In EP93 with Nicole Segerer, the conversation got into AI and cloud migration. Nicole shared something sobering: "80% of companies will have launched some sort of AI functionality. But when you really go deeper and you look at, okay, are customers using this? And is it something that carries some value that people would actually pay for? That creates a whole different picture."
She also named the classic cannibalization standoff: "Sometimes the profitability is still sitting with on-premise products. That's okay. But then you also need to think about how do I grab that customer cohort and move them to my cloud and SaaS products." The old product is still paying the bills. The new product is the future. Managing that transition without blowing everything up is one of the hardest things in product.
Nicole finished with something that keeps echoing for me: "People need to unlearn to just build features and capabilities for the sake of it. It doesn't work, especially when you think about AI use cases." Unlearning. That might be the most important skill in product right now. Unlearning the instinct to protect, to add, to preserve. Learning instead to subtract, to sunset, to cannibalize your own work before someone else does it for you.

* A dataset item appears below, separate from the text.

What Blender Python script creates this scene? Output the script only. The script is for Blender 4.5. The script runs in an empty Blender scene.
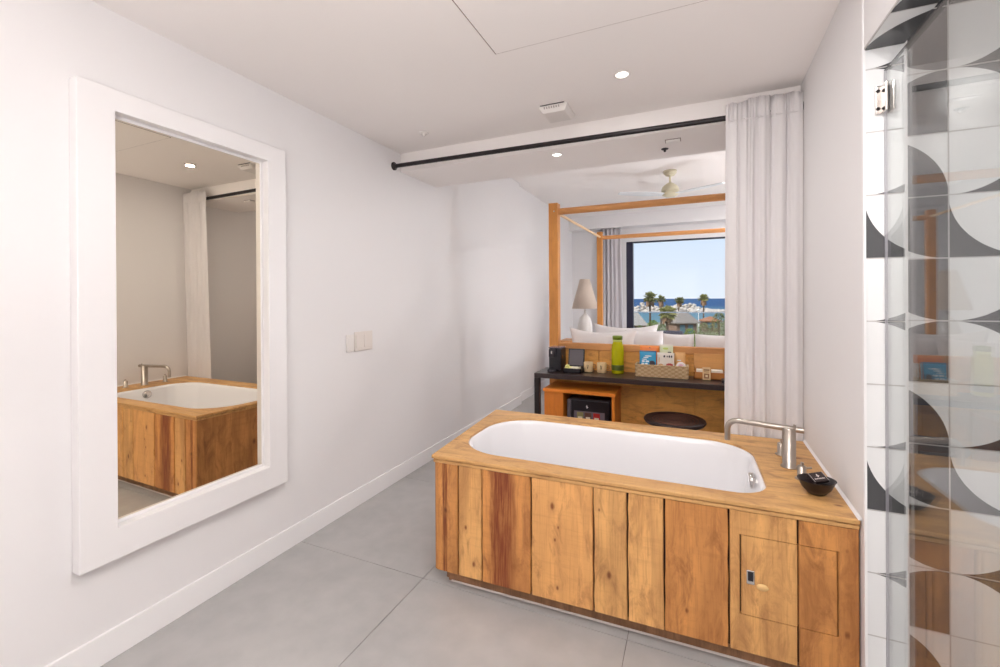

I keep wondering though. How do you build that muscle? How do you create a culture where killing your own successful product isn't career suicide but career-defining? I don't have a clean answer for that. Maybe nobody does yet.

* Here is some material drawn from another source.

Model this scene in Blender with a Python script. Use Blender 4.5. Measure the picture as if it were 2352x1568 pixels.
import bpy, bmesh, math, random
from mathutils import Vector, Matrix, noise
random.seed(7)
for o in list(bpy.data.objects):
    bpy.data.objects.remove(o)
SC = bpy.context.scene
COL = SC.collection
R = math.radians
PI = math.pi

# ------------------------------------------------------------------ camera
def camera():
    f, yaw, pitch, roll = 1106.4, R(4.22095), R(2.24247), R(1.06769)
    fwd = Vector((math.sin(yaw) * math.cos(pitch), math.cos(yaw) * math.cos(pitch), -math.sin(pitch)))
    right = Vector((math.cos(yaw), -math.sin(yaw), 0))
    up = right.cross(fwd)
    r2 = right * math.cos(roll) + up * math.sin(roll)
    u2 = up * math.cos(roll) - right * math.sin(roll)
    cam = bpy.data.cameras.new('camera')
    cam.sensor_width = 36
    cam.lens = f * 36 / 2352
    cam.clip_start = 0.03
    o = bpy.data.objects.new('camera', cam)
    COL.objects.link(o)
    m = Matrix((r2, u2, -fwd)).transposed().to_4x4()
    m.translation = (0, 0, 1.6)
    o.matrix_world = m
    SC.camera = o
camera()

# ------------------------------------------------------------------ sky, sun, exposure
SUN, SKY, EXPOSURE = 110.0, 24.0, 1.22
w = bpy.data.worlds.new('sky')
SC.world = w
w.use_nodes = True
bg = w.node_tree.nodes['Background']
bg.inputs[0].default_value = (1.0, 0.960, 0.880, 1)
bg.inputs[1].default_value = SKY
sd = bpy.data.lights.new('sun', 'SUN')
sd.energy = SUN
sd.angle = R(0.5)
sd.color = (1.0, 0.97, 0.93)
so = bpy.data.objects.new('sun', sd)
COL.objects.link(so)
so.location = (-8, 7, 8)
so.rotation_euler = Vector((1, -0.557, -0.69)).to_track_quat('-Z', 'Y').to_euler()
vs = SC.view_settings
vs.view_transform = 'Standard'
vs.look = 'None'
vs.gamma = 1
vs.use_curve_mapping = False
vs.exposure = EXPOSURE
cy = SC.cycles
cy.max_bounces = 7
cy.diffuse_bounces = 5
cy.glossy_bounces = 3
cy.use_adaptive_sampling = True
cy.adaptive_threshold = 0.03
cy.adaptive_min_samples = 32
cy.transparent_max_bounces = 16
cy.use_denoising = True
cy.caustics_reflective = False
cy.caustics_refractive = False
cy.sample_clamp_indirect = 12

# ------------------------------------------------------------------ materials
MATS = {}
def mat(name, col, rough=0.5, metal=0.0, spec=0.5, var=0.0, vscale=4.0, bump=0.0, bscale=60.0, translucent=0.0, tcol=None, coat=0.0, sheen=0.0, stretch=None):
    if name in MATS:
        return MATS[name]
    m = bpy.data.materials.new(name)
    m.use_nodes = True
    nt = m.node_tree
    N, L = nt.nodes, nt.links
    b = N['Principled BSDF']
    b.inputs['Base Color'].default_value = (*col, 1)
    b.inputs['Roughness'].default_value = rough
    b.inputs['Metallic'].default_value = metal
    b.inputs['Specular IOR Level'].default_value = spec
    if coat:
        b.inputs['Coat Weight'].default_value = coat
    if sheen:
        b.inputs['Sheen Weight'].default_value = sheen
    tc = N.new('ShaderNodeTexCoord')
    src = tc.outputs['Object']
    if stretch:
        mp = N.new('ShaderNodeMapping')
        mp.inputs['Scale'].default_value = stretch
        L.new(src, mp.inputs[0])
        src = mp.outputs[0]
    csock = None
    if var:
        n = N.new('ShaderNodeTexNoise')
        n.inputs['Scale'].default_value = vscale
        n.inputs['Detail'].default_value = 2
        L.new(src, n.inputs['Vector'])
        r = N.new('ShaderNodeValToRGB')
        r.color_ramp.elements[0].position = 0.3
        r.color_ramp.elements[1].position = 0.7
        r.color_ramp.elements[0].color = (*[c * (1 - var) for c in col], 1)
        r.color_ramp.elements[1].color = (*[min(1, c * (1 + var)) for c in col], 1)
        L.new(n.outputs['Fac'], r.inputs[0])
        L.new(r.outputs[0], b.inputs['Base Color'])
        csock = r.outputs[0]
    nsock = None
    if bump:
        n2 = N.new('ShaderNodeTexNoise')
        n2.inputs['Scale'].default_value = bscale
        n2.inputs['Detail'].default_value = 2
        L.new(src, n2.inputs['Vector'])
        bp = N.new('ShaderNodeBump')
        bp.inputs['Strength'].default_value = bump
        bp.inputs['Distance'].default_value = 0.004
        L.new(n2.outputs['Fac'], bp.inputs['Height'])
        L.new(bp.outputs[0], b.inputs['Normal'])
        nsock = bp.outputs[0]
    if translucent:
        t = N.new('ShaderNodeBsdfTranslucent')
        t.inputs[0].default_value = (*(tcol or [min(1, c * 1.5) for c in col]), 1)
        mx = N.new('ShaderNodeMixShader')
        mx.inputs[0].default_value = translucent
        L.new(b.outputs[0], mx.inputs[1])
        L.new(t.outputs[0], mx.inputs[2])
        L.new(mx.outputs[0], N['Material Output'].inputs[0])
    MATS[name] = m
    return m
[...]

John Utz, Gaurav Nukala, and Noa Ganot are doing the work that matters here. John isn't just writing about reverse roadmaps as a concept. He lived the frustration, got mad about it, and built the framework. Gaurav is bringing rigour to portfolio decisions that most teams make on gut instinct. And Noa is asking the hard questions about AI strategy that everyone is thinking but few are writing down. These are practitioners sharing what they've learned in the middle of doing it, not from the comfort of having figured it all out. That's what makes their work worth reading.